These fragile yet beautifully colourful creatures  help pollinate flowers and provide food for birds. Ennerdale  provides a home for a number of species of butterfly including Red Admiral, Marsh Fritillary, Small Copper, Orange Tip, Peacock, Small Tortoiseshell, Painted Lady, Ringlet, Meadow Brown, Green Veined White.

Where to See

Butterfly’s can be seen across the western end of the valley, around the lake, in the fields in the middle of the valley and along the forest roads. 

Butterflies are most active on warm calm days and can be seen between May and September with July and August being the best months.



Led by Butterfly Conservation and Natural England the Wild Ennerdale partners have been working to restore a thriving Marsh fritillary population to the Ennerdale Valley. Changing from intensive sheep grazing to extensive cattle in 2009 has seen a great increase in devils bit scabious (the food plant for marsh fritillary larvae) across the valley floor as the cattle are more selective than sheep in their grazing.  In April 2011 3800 marsh fritillary larvae were released into the fields in the middle of the valley just before Easter.

In addition to our work with Marsh fritillary we are seeing more diverse habitats developing through our introduction of extensive grazing cattle and removal of fence boundaries and allowing the River Liza freedom to create new gravel bars. These are helping expand habitats suitable for butterflies.

Wow!
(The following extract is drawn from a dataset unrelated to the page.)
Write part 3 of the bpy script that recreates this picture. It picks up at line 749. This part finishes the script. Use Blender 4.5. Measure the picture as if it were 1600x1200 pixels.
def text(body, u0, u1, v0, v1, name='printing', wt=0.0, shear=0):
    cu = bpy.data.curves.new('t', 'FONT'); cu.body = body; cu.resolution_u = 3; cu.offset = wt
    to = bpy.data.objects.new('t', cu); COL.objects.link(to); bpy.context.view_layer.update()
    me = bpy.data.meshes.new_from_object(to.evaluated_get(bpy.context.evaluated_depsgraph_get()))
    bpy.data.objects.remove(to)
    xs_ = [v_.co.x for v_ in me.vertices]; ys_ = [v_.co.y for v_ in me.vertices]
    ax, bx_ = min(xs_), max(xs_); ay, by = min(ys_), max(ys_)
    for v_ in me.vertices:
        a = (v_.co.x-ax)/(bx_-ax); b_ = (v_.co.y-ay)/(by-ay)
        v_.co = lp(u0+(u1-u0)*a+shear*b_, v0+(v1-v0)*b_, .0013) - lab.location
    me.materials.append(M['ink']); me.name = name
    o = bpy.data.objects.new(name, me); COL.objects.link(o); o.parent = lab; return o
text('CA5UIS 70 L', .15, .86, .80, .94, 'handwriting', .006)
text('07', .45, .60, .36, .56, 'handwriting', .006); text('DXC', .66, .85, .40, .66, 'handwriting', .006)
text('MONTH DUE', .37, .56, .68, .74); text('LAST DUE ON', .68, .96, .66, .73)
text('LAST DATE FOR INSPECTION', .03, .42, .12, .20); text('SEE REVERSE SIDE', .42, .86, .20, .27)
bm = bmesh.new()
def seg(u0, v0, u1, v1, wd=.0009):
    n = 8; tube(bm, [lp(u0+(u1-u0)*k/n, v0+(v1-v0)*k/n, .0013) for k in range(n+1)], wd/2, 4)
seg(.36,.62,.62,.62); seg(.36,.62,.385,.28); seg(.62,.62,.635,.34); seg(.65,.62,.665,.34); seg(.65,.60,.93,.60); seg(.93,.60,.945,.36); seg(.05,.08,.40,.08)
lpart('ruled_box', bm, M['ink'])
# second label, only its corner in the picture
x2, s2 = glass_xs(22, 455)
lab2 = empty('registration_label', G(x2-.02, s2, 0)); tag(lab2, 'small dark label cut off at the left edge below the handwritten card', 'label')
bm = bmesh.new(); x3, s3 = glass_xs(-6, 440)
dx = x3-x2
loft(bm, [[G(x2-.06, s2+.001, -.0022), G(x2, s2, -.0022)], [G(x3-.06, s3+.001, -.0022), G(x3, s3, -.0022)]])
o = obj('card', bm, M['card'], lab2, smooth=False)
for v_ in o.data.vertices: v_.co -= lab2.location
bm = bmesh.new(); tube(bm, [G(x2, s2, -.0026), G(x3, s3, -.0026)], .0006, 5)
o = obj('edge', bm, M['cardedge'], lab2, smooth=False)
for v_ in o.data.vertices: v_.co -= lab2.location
Marsh Fritillary

From 2014 and 15 survey results Butterfly Conservation and Natural England tell us that our marsh fritillary population at the Mill has the highest density of anywhere in England. They also say the Gillerthwaite fields population is heading towards being the largest in England. 

The Marsh Fritillary Story

The Marsh fritillary butterfly has experienced a 55% decline in the number of colonies in the UK since 1970 and a decline of up to 50% across Europe since 1980. It is one of the most highly protected butterflies in Europe.

To survive it requires a number of linked, lightly grazed wet grassland sites that are untreated by chemical fertilisers and herbicides, this habitat has declined by 97% since 1940 and access to its only preferred larval food plant, devils bit scabious..

The butterfly was historically relatively common across north and West Cumbria but the numbers dwindled as a consequence of increased sheep grazing and wetland drainage. The last surviving handful of Cumbrian Marsh fritillary caterpillars, then only present at one site, were taken into captivity under licence by Natural England in 2004. They were cross bred with stock from closely related Scottish colonies and were released back into 4 sites in spring 2007.

The Marsh fritillary in Ennerdale.

Historically the Marsh fritillary was present across Ennerdale bu the last population on Longmoor common became extinct in 1979. 

Between 2007 and 2011 five sites across the valley have seen reintroductions of the species so that now there is a what we call a metapopulation of five colonies with connectivity corridors between them and other smaller ‘satellite’ pockets of suitable habitat nearby. Typically reintroduction invloves site survey, change of management from intensive sheep to extensive cattle followed by the introduction of 4000 to 8000 larvae in April and May. The five colonies include Longmoor, Hunter How, The Old Mill and Mireside at the west end of the valley and Gillerthwaite Fields in the middle valley.

Annual population monitoring is carried out by Butterfly Conservation with support from Wild Ennerdale volunteers. This entails counts of flying adult butterflies in mid to late May and counts of larval webs in late August.